別府署や同市消防本部などによると、三世帯四人が被災した。全焼したのは▽福田直美さん(55)経営の昆布販売店が入った店舗兼倉庫▽甲斐五雄さんら二人が住む民家▽無職緒方輝子さん(77)が住むアパート▽二つの空き店舗がある建物―の四棟。いずれも木造で二階建てまたは三階建て。
火は一気に燃え広がり、約一時間後に鎮火した。狭い道路を挟んで北側にある民家、店舗計三棟の壁などを焼いた。
現場は松原公園の東側で、国道10号から山側に百五十メートルほど入った所。
近くに住む自営業男性(33)は「昆布販売店の入った店舗兼倉庫の二階付近から、最初に炎と黒煙が上がったのを見た」と話している。
同署などは二十九日午前十時から実況見分をして、火元や出火原因を調べる。
●大火の記憶「震えた」 古い建物、改築進まず
黒煙とともに上がった火の手は、一気に古い木造家屋密集地をのみ込んだ。二十八日夕、民家や店舗など七棟を焼いた別府市松原町の火災。「十五年前の松原大火の記憶がよみがえり、足が震えた」「防災上の問題を解決しなければ、安心して暮らせない」。騒然となった現場で、地域住民らは不安そうに消火活動を見守った。
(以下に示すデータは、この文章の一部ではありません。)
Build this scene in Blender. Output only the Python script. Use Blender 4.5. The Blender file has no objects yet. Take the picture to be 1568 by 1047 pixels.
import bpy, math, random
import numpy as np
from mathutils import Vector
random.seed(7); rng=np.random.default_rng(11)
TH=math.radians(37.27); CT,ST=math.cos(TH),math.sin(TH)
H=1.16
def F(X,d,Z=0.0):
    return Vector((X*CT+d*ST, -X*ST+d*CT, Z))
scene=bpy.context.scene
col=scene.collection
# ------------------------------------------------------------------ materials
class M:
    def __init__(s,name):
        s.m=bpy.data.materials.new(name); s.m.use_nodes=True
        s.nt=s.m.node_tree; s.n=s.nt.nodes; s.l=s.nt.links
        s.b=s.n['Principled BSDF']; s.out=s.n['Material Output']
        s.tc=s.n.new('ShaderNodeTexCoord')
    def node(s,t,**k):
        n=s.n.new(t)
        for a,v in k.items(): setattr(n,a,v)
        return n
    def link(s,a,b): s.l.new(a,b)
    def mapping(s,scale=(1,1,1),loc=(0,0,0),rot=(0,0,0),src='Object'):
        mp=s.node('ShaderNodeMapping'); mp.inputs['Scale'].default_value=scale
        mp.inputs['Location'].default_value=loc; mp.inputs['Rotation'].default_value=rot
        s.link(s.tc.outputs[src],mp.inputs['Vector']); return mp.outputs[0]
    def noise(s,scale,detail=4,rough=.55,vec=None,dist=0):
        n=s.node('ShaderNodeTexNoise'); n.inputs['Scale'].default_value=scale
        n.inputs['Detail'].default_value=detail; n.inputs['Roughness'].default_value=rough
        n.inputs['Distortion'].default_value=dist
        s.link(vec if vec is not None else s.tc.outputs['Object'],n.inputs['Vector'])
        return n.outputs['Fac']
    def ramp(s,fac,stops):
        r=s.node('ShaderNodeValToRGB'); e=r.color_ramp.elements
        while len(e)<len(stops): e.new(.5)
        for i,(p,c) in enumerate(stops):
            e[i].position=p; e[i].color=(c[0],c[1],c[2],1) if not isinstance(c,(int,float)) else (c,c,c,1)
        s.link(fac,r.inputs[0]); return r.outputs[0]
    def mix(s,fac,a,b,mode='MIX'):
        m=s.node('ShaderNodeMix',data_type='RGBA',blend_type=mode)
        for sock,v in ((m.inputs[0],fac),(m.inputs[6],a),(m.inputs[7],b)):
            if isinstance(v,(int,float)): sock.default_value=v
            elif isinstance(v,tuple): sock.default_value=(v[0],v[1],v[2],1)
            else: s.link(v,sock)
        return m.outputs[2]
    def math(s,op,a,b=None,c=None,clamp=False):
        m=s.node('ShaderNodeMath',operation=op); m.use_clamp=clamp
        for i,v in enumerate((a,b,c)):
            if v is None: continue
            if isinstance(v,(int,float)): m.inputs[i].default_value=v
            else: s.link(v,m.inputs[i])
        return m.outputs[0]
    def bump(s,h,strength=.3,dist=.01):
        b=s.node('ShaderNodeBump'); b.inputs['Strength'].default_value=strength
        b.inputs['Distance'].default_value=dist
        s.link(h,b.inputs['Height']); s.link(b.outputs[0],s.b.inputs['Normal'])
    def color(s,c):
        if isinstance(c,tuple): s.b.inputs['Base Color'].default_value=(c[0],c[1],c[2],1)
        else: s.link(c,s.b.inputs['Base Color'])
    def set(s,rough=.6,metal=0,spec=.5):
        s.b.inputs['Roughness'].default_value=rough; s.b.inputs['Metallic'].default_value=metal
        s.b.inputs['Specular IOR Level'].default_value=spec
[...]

「もっとホースを延ばせ」「行方不明者はいないか」「危ない。近づくな」。隣の松原公園に集まった市民ら数百人の前で、消防署員らの消火作業は約一時間に及んだ。
被災した福田直美さん(55)は、親から看板を引き継いだ一九三三年創業の昆布販売店を失った。「火事になれば、隣近所に燃え広がる不安は常にあった」。店の前でぼうぜんと立ち尽くし、「大事な帳簿や商品が焼けてしまった。もう、商売はできない…」と語った。
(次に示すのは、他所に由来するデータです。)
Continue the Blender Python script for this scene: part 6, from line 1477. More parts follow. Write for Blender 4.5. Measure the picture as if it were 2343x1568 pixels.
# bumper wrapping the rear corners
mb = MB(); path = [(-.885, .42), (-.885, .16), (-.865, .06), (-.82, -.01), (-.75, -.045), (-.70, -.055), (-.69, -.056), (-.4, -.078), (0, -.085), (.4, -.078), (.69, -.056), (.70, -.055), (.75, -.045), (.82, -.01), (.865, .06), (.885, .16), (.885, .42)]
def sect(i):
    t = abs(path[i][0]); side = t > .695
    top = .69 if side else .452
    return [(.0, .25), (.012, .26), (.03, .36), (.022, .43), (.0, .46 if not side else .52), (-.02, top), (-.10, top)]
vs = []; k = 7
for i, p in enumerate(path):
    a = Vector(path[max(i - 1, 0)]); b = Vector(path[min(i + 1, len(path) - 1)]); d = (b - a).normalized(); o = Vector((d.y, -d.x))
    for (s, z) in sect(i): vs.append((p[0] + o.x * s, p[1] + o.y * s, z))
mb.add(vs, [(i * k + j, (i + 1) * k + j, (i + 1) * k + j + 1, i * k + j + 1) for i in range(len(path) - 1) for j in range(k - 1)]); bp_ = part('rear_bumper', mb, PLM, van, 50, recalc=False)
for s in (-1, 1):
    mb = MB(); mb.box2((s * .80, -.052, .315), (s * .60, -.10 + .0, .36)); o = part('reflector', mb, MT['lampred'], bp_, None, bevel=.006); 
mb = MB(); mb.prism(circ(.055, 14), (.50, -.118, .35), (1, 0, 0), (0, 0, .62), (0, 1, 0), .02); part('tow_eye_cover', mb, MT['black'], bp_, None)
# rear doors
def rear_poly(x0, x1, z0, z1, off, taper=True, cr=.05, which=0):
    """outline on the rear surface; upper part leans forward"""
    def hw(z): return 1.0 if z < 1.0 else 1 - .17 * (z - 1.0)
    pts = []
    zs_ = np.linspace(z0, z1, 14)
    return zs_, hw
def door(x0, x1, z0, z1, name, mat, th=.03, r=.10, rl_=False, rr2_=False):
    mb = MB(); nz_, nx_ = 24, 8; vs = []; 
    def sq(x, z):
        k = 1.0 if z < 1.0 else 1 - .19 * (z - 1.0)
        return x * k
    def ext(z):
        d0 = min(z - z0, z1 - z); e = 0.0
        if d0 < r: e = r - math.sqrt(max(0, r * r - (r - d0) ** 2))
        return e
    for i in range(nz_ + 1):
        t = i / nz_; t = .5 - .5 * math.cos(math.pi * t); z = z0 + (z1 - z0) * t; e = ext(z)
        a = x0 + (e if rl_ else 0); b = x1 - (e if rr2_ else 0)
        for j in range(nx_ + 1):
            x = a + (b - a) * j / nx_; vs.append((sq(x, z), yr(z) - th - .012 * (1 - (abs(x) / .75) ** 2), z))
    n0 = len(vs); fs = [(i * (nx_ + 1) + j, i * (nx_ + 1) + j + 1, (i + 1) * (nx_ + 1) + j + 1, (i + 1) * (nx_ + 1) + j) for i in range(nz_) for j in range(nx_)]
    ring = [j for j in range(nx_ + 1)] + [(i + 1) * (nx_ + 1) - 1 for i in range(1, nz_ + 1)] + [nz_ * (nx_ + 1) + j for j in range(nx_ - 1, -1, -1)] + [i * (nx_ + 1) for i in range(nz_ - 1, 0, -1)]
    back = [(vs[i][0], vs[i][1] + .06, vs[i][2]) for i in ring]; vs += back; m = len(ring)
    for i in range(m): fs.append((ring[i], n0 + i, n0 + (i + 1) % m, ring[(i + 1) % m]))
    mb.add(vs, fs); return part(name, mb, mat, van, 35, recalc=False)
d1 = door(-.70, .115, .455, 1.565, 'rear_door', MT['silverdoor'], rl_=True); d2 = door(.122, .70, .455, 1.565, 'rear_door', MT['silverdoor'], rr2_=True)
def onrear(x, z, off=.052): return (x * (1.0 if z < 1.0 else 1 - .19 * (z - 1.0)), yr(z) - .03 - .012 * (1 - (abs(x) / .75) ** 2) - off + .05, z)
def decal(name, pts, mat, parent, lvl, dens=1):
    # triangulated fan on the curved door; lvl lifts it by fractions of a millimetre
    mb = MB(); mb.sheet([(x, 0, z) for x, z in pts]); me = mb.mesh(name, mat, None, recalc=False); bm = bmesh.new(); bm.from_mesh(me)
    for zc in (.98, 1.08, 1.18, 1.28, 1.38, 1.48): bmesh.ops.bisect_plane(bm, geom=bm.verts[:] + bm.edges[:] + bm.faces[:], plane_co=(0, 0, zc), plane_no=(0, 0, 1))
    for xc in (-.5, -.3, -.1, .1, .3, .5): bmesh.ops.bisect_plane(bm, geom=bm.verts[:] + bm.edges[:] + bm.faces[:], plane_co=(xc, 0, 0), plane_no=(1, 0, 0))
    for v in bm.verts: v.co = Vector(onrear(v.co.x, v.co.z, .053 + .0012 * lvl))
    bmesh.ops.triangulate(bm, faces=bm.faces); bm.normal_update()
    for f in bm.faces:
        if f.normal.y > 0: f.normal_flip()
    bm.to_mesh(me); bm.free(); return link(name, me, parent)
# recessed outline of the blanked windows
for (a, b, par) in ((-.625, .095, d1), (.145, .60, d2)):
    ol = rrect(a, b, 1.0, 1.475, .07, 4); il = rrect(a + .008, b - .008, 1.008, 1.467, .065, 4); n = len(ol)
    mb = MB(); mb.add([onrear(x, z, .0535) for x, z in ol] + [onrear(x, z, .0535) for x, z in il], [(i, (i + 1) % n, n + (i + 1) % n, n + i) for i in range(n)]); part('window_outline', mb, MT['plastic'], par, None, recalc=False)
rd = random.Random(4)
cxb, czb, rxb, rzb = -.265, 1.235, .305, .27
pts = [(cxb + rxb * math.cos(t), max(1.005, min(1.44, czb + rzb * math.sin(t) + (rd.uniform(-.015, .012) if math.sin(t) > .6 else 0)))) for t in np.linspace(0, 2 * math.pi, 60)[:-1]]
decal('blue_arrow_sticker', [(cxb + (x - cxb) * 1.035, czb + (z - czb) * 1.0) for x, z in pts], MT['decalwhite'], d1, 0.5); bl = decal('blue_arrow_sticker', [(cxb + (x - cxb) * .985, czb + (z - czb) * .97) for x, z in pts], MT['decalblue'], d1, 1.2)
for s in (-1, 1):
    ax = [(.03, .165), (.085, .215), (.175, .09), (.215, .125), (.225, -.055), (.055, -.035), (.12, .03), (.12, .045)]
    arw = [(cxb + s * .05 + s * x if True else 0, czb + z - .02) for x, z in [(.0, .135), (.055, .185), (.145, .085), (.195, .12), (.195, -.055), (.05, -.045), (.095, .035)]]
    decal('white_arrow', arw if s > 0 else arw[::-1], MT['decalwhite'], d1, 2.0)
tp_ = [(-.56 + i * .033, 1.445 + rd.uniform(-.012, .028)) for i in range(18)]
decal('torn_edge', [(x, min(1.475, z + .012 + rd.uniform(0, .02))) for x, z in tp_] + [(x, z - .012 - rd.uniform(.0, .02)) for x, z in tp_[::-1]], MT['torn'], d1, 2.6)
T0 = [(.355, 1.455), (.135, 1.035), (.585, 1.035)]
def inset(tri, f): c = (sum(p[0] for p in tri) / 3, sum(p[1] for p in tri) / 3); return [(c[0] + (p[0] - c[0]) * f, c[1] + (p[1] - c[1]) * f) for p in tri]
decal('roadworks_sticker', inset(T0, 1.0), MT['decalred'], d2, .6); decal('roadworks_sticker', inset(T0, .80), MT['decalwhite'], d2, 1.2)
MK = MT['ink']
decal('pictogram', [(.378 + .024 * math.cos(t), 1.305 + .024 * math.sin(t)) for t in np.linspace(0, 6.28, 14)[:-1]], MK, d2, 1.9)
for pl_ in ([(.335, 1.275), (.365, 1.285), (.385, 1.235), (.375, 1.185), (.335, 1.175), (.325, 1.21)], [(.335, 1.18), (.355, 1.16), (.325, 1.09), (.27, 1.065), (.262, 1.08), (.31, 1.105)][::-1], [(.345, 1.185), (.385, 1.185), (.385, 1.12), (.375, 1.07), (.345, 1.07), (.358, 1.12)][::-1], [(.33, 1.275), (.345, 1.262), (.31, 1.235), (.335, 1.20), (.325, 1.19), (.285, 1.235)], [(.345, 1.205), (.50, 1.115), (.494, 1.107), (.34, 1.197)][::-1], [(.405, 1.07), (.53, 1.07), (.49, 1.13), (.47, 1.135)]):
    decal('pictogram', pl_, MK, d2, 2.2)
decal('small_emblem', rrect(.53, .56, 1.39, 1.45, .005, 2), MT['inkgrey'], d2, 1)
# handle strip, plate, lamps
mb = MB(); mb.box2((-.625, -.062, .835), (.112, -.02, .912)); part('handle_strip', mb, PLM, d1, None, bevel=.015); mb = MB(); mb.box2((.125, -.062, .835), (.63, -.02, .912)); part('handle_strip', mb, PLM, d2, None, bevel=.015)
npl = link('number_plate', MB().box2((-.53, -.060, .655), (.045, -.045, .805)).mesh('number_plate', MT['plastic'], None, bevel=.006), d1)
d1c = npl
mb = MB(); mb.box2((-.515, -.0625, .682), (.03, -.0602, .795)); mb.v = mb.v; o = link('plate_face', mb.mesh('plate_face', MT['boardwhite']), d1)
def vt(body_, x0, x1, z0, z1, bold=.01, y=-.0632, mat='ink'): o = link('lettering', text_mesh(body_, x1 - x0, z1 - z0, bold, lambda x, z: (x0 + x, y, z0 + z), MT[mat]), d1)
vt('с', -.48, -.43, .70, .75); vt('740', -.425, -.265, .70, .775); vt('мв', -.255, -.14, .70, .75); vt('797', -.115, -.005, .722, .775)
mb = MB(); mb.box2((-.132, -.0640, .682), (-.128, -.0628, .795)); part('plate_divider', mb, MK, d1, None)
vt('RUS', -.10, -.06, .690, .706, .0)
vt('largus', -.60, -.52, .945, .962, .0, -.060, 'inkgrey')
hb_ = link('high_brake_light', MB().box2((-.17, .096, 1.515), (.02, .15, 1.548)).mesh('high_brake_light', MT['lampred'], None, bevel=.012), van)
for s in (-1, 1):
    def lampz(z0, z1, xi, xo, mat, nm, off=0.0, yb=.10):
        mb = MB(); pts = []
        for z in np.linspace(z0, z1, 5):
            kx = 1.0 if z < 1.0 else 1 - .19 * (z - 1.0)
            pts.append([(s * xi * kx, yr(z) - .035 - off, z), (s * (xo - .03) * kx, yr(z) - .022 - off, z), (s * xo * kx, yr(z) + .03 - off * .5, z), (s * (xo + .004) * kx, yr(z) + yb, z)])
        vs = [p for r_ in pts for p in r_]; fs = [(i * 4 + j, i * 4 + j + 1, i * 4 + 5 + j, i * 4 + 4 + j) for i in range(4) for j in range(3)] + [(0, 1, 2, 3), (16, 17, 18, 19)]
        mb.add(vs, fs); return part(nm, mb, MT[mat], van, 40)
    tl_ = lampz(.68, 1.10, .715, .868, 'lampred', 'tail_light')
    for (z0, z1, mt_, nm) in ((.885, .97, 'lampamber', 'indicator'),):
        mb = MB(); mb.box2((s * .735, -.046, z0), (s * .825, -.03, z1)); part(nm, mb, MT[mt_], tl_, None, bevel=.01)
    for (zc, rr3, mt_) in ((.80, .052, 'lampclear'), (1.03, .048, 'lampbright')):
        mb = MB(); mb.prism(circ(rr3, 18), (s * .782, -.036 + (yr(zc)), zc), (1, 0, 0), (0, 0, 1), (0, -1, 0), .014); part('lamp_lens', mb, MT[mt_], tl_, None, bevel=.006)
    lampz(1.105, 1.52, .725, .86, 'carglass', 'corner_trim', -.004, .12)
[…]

戦災を免れた別府市には、南部地区を中心に老朽化した木造家屋の密集地や商店街が数多く残る。狭い路地に古い建物が軒を連ねる松原町では一九九二年二月、市場や店舗など十二棟を全焼する大火が起きた。今回の火災はその隣接地。
市内では今年一月にも浜脇地区の木造家屋など十一棟を延焼。住宅密集地の防災対策は長年の課題となっている。
「この辺り一帯は古い建物が立ち並び、一度出火すると手に負えなくなる。消火器を持って駆け付けたが、どうすることもできなかった」と近くに住む女性(54)。
焼け落ちた建物を無念そうに見詰めながら「古い住宅の多くは地権者、建物の所有者、居住者が異なり、権利関係が複雑なため、建て替えが進まない。地域や行政で何らかの対策を講じなければ、同じ被害が繰り返される」と続けた。